We are very fortunate in that my wife's curate job comes with a house that the local parish own but let us live in rent free.  But of course there is an expectation that it will be used for meetings and groups connected with my wife's role in the church.

So my advice is before you move into your curate's house think carefully about how you can arrange the various rooms to accommodate large groups and meetings whilst retaining somewhere for the rest of the family to be.  In our curates house the previous curate had used a long lounge as just a lounge- and the other ground floor room as their dining room (also on the ground floor was a WC and small kitchen).

The trouble with that type of arrangement is that if we'd not changed it then when large groups used the lounge the rest of the family would be banished to a not very comfortable dining room or upstairs into our bedrooms - neither a particularly entertaining or social option.

Instead what we did is as follows ...

- we laid out the rear end of the long lounge so it had two sofas and a TV and the front end to have a folding dining table.  

- This gave us a family space to relax and somewhere to eat as a family as well.  

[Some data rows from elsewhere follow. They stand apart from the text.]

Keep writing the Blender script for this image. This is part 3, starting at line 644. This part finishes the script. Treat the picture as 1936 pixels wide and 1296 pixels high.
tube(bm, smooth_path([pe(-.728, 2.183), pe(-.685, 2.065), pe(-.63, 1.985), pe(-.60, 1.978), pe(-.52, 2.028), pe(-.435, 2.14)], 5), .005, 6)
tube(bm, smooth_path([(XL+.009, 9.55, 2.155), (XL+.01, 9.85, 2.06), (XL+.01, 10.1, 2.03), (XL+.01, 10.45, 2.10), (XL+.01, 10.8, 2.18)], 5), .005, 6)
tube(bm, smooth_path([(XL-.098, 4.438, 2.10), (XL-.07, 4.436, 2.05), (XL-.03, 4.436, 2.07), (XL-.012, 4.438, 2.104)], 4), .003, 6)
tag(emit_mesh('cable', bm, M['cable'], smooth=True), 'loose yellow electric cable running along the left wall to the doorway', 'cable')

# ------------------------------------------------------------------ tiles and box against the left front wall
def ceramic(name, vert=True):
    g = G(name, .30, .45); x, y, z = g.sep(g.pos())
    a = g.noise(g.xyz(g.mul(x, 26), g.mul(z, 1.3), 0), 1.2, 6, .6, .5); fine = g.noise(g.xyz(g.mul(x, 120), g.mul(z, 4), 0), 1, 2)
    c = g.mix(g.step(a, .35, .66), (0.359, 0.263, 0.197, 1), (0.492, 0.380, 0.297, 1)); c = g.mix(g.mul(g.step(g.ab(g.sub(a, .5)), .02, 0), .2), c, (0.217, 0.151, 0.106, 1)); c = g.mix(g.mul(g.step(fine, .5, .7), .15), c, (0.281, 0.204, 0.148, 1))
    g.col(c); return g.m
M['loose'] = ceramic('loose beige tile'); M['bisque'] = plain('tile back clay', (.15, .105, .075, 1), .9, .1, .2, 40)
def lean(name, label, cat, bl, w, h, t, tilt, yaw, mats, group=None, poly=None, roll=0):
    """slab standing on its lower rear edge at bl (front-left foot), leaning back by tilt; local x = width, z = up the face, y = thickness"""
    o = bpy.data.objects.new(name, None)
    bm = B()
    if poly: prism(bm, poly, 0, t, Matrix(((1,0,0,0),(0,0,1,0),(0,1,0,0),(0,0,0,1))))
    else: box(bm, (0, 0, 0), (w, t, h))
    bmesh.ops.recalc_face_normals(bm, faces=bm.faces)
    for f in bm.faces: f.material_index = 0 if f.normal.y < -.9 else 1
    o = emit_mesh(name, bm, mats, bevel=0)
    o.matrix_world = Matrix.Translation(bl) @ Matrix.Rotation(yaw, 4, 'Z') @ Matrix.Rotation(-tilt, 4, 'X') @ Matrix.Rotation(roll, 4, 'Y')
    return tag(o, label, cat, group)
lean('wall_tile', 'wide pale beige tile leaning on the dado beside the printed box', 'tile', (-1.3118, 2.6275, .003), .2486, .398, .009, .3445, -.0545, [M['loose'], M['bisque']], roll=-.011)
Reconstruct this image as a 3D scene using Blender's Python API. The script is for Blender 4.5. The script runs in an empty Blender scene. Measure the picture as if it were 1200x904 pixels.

- If a smaller group needed to meet in the lounge they could use the sofas and some folding chairs as necessary without moving anything.  

- If larger groups needed to meet in the lounge we could fold down the dining table and push one sofa back into the dining space giving even more room for folding chairs for seating.

 - The previous dining room was set out as a snug with a sofa, coffee table and TV/PC on a narrow desk.  This gave myself and our daughters a place to escape too that allowed us to watch TV or work on the PC without disturbing the meeting.

Thinking carefully before we moved in  - about how to arrange the various rooms to allow us to accommodate large groups  - whilst having a comfortable room for the rest of the family at the same time - really did pay dividends.